The driving forces behind these discussions are countries of the Organization of Islamic Cooperation (OIC), in particular Pakistan and Egypt. Representatives of some African countries are also vehemently opposed to gender issues and accuse Western countries of trying to impose their values on them.

These night-long debates illustrate the deep rifts between the different positions within the UN. Despite the resistance, it remains crucial that the protection of women and LGBTQI+ people is not weakened. "We must take decisive action against these steps backward," Türk demanded, as reported by ORF., emphasizing the need to defend the fundamental principles of equality and human dignity.

The German ambassador to the UN in Geneva, Katharina Stasch, expressed her deep concern about these developments. "The attacks by authoritarian states and religious fundamentalist actors on the hard-won human rights standards for women and LGBTQI+ people are alarming," said Stasch, as reported by ORF. She emphasized the need to take decisive action against these regressions to uphold the basic principles of equality and human dignity.
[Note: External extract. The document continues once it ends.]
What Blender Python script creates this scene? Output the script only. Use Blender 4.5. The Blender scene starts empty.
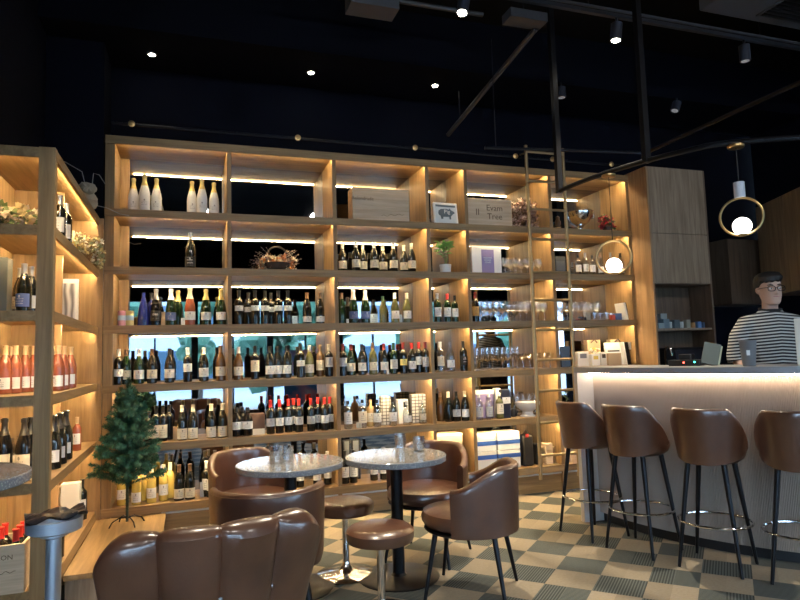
import bpy, bmesh, math, random
from mathutils import Vector, Matrix
random.seed(7)
PI = math.pi
scn = bpy.context.scene
col = scn.collection

# ------------------------------------------------------------------ camera (800x600 frame)
FPX, YAW, PIT, ROL = 620.28, 0.32778, 0.088883, -0.029517
CAM = Vector((0.0, -5.37676, 1.36373))
_f = Vector((math.sin(YAW)*math.cos(PIT), math.cos(YAW)*math.cos(PIT), math.sin(PIT)))
_r = Vector((math.cos(YAW), -math.sin(YAW), 0)); _u = _r.cross(_f)
CR = _r*math.cos(ROL) + _u*math.sin(ROL); CU = -_r*math.sin(ROL) + _u*math.cos(ROL); CF = _f
def xat(u, y, z):                      # x on the line (y, z) that a measured column u meets
    g = CR - CF*((u-400)/FPX)
    return CAM.x - ((y-CAM.y)*g.y + (z-CAM.z)*g.z)/g.x
def at(u, v, z=None, y=None, x=None):  # a measured point on a known plane
    d = CF + CR*((u-400)/FPX) - CU*((v-300)/FPX)
    t = (z-CAM.z)/d.z if z is not None else (y-CAM.y)/d.y if y is not None else (x-CAM.x)/d.x
    return CAM + d*t
cd = bpy.data.cameras.new('camera'); cam = bpy.data.objects.new('camera', cd); col.objects.link(cam)
cd.sensor_width = 36; cd.lens = FPX/800*36; cd.clip_start = .02
cam.matrix_world = Matrix(((CR.x, CU.x, -CF.x, CAM.x), (CR.y, CU.y, -CF.y, CAM.y), (CR.z, CU.z, -CF.z, CAM.z), (0, 0, 0, 1)))
scn.camera = cam

# ------------------------------------------------------------------ materials
MATS = {}
def mat(name, color=(.5,.5,.5), rough=.5, metal=0., emit=None, es=1., spec=None, trans=0., ior=1.45, coat=0., bump=None):
    if name in MATS: return MATS[name]
    m = bpy.data.materials.new(name); m.use_nodes = True
    b = m.node_tree.nodes['Principled BSDF']
    b.inputs['Base Color'].default_value = (*color, 1); b.inputs['Roughness'].default_value = rough
    b.inputs['Metallic'].default_value = metal; b.inputs['IOR'].default_value = ior
    b.inputs['Transmission Weight'].default_value = trans; b.inputs['Coat Weight'].default_value = coat
    if spec is not None: b.inputs['Specular IOR Level'].default_value = spec
    if emit: b.inputs['Emission Color'].default_value = (*emit, 1); b.inputs['Emission Strength'].default_value = es
    if bump:
        N = m.node_tree.nodes; L = m.node_tree.links
        tc = N.new('ShaderNodeTexCoord'); no = N.new('ShaderNodeTexNoise'); no.inputs['Scale'].default_value = bump[0]
        bp = N.new('ShaderNodeBump'); bp.inputs['Strength'].default_value = bump[1]; bp.inputs['Distance'].default_value = .004
        L.new(tc.outputs['Object'], no.inputs['Vector']); L.new(no.outputs['Fac'], bp.inputs['Height']); L.new(bp.outputs[0], b.inputs['Normal'])
    MATS[name] = m; return m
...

According to her, the discussions also concern documents that have been accepted for years without any problems, such as budget and personnel documents. Ambassador Stasch and more than 20 colleagues protested to the Director-General of the International Labor Organization (ILO), Gilbert Houngbo when the reference to LGBTI rights in the workplace was removed from a document.

Volker Türk also expressed, as reported by Zeit Online, his concern about populist tendencies worldwide, particularly in Europe, the USA, and India. In election campaigns, hate speech is often used to denigrate others. "We must ring the alarm bell," he said and called on voters to check election programs to see whether they respect human rights.

At a time when populist and authoritarian currents are gaining influence worldwide, defending these human rights is more important than ever. The negotiations in the UN Human Rights Council will show whether it is possible to continue to protect and strengthen the hard-won rights of women and LGBTQI+ people.